++++ Source excerpt
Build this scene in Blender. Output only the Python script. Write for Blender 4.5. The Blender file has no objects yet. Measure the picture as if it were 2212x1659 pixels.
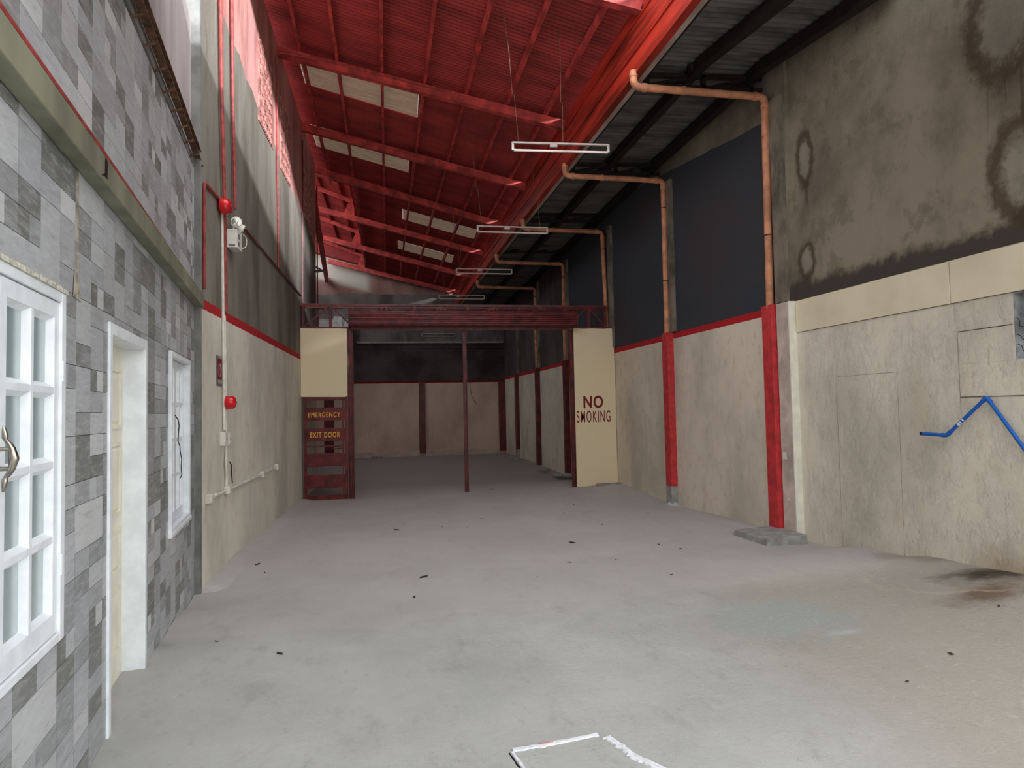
import bpy, math, random
from mathutils import Vector, Matrix
rnd = random.Random(7)
SC = bpy.context.scene
COL = SC.collection
ORD = ['first', 'second', 'third', 'fourth', 'fifth', 'sixth', 'seventh', 'eighth', 'ninth', 'tenth']

# ------------------------------------------------------------------ helpers
def lin(c):
    return tuple((x/255/12.92 if x/255 <= .04045 else ((x/255+.055)/1.055)**2.4) for x in c) + (1,)

class NT:
    """small node-material builder; coordinates are real-world position in metres"""
    def __init__(s, name, rough=.85, metal=0, spec=.3):
        s.mat = bpy.data.materials.new(name); s.mat.use_nodes = True
        s.t = s.mat.node_tree; s.n = s.t.nodes; s.l = s.t.links
        s.b = s.n['Principled BSDF']
        s.b.inputs['Roughness'].default_value = rough
        s.b.inputs['Metallic'].default_value = metal
        s.b.inputs['Specular IOR Level'].default_value = spec
        s.g = s.n.new('ShaderNodeNewGeometry')
        s.sep = s.n.new('ShaderNodeSeparateXYZ'); s.l.new(s.g.outputs['Position'], s.sep.inputs[0])
        s.x, s.y, s.z = s.sep.outputs
    def put(s, sock, v):
        if isinstance(v, (int, float)): sock.default_value = v
        elif isinstance(v, tuple): sock.default_value = v
        else: s.l.new(v, sock)
    def m(s, op, a, b=0, c=0, clamp=False):
        n = s.n.new('ShaderNodeMath'); n.operation = op; n.use_clamp = clamp
        s.put(n.inputs[0], a); s.put(n.inputs[1], b)
        if op in ('MULTIPLY_ADD',): s.put(n.inputs[2], c)
        return n.outputs[0]
    def noise(s, scale=1, detail=4, stretch=None, rough=.55, off=0):
        n = s.n.new('ShaderNodeTexNoise'); n.inputs['Scale'].default_value = scale
        n.inputs['Detail'].default_value = detail; n.inputs['Roughness'].default_value = rough
        mp = s.n.new('ShaderNodeMapping'); mp.inputs['Location'].default_value = (off, off*.7, off*1.3)
        if stretch: mp.inputs['Scale'].default_value = stretch
        s.l.new(s.g.outputs['Position'], mp.inputs[0]); s.l.new(mp.outputs[0], n.inputs['Vector'])
        return n.outputs[0]
    def ramp(s, v, a, b):
        n = s.n.new('ShaderNodeMapRange'); n.interpolation_type = 'SMOOTHSTEP'
        s.put(n.inputs[0], v); n.inputs[1].default_value = a; n.inputs[2].default_value = b
        return n.outputs[0]
    def step(s, v, at, w=.004):
        return s.ramp(v, at-w, at+w)
    def band(s, v, a, b, w=.004):
        return s.m('MULTIPLY', s.ramp(v, a-w, a+w), s.ramp(v, b+w, b-w))
    def mix(s, f, a, b, mode='MIX'):
        n = s.n.new('ShaderNodeMix'); n.data_type = 'RGBA'; n.blend_type = mode
        s.put(n.inputs[0], f)
        for i, v in ((6, a), (7, b)):
            if isinstance(v, tuple) and len(v) == 3: v = lin(v)
            s.put(n.inputs[i], v)
        return n.outputs[2]
    def color(s, c):
        if isinstance(c, tuple) and len(c) == 3: c = lin(c)
        s.put(s.b.inputs['Base Color'], c)
    def bump(s, h, strength=.3, dist=.01):
        n = s.n.new('ShaderNodeBump'); n.inputs['Strength'].default_value = strength
        n.inputs['Distance'].default_value = dist
        s.l.new(h, n.inputs['Height']); s.l.new(n.outputs[0], s.b.inputs['Normal'])

def simple(name, c, rough=.7, var=.15, scale=6, metal=0, bump=.1, spec=.3, stretch=None, dirt=None):
    t = NT(name, rough, metal, spec)
    n1 = t.noise(scale, 5, stretch)
    dark = tuple(max(0, int(v*(1-var*1.6))) for v in c)
    lite = tuple(min(255, int(v*(1+var*.5))) for v in c)
    col = t.mix(t.ramp(n1, .3, .7), dark, lite)
    if dirt:
        col = t.mix(t.m('MULTIPLY', t.ramp(t.noise(scale*.6, 6, None, .7, 5), .56, .72), .75), col, dirt)
    t.color(col)
    if bump: t.bump(t.noise(scale*8, 4), bump, .004)
    return t.mat

class MB:
    def __init__(s): s.v = []; s.f = []
    def add(s, vs, fs):
        o = len(s.v); s.v += [tuple(p) for p in vs]; s.f += [tuple(i+o for i in f) for f in fs]; return s
    def hexa(s, p):
        return s.add(p, [(0,3,2,1), (4,5,6,7), (0,1,5,4), (1,2,6,5), (2,3,7,6), (3,0,4,7)])
    def box(s, a, b):
        x0, x1 = sorted((a[0], b[0])); y0, y1 = sorted((a[1], b[1])); z0, z1 = sorted((a[2], b[2]))
        return s.hexa([(x0,y0,z0), (x1,y0,z0), (x1,y1,z0), (x0,y1,z0), (x0,y0,z1), (x1,y0,z1), (x1,y1,z1), (x0,y1,z1)])
    def bar(s, p, q, w, h, up=(0,0,1)):
        """rectangular bar from p to q, w across, h along up, centred on the line"""
        p = Vector(p); q = Vector(q); d = (q-p).normalized(); u = Vector(up)
        r = d.cross(u).normalized(); u = r.cross(d).normalized()
        c = [(-1,-1), (1,-1), (1,1), (-1,1)]
        vs = [e + r*(a*w/2) + u*(b*h/2) for e in (p, q) for a, b in c]
        return s.add(vs, [(0,1,2,3), (7,6,5,4), (0,4,5,1), (1,5,6,2), (2,6,7,3), (3,7,4,0)])
    def channel(s, p, q, w, h, t=.008, up=(0,0,1)):
        """C section: web plus two flanges"""
        p = Vector(p); q = Vector(q); d = (q-p).normalized()
        r = d.cross(Vector(up)).normalized(); u = r.cross(d).normalized()
        s.bar(p-r*(w/2), q-r*(w/2), t, h, up)
        s.bar(p+u*(h/2), q+u*(h/2), w, t, up); s.bar(p-u*(h/2), q-u*(h/2), w, t, up)
        return s
    def tube(s, pts, r, seg=10, caps=True):
        pts = [Vector(p) for p in pts]; rings = []
        prev = None
        for i, p in enumerate(pts):
            d = (pts[min(i+1, len(pts)-1)] - pts[max(i-1, 0)]).normalized()
            if prev is None:
                a = d.cross(Vector((0,0,1)) if abs(d.z) < .9 else Vector((1,0,0))).normalized()
            else:
                a = (prev - d*prev.dot(d)).normalized()
            prev = a; b = d.cross(a)
            rr = r[i] if isinstance(r, (list, tuple)) else r
            rings.append([p + (a*math.cos(2*math.pi*k/seg) + b*math.sin(2*math.pi*k/seg))*rr for k in range(seg)])
        o = len(s.v)
        for g in rings: s.v += [tuple(x) for x in g]
        for i in range(len(rings)-1):
            for k in range(seg):
                k2 = (k+1) % seg
                s.f.append((o+i*seg+k, o+i*seg+k2, o+(i+1)*seg+k2, o+(i+1)*seg+k))
        if caps:
            s.f.append(tuple(o+k for k in reversed(range(seg))))
            s.f.append(tuple(o+(len(rings)-1)*seg+k for k in range(seg)))
        return s
    def lathe(s, c, axis, prof, seg=20):
        """prof: list of (distance along axis, radius)"""
        return s.tube([Vector(c)+Vector(axis).normalized()*a for a, _ in prof], [max(r, .0005) for _, r in prof], seg)
    def build(s, name, mat, parent=None, smooth=False, origin=None, bevel=0):
        me = bpy.data.meshes.new(name)
        xs = list(zip(*s.v))
        if parent is not None: o = Vector(parent['_w'])
        elif origin is not None: o = Vector(origin)
        else: o = Vector(((min(xs[0])+max(xs[0]))/2, (min(xs[1])+max(xs[1]))/2, min(xs[2])))
        me.from_pydata([tuple(Vector(v)-o) for v in s.v], [], s.f); me.update()
        ob = bpy.data.objects.new(name, me); COL.objects.link(ob)
        me.materials.append(mat)
        if parent is not None: ob.parent = parent; ob['_w'] = parent['_w']
        else: ob.location = o; ob['_w'] = tuple(o)
        if smooth:
            for p in me.polygons: p.use_smooth = True
            md = ob.modifiers.new('es', 'EDGE_SPLIT'); md.split_angle = math.radians(40)
        if bevel:
            md = ob.modifiers.new('bv', 'BEVEL'); md.width = bevel; md.segments = 2; md.limit_method = 'ANGLE'
        return ob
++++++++
◆ **Problem statement**
Repeat the lines above, starting at the first and stopping after the line that holds "return tuple((x/255/12.92 if", with the pictures left out.

◆ **Solved problem**
Build this scene in Blender. Output only the Python script. Write for Blender 4.5. The Blender file has no objects yet. Measure the picture as if it were 2212x1659 pixels.
import bpy, math, random
from mathutils import Vector, Matrix
rnd = random.Random(7)
SC = bpy.context.scene
COL = SC.collection
ORD = ['first', 'second', 'third', 'fourth', 'fifth', 'sixth', 'seventh', 'eighth', 'ninth', 'tenth']

# ------------------------------------------------------------------ helpers
def lin(c):
    return tuple((x/255/12.92 if x/255 <= .04045 else ((x/255+.055)/1.055)**2.4) for x in c) + (1,)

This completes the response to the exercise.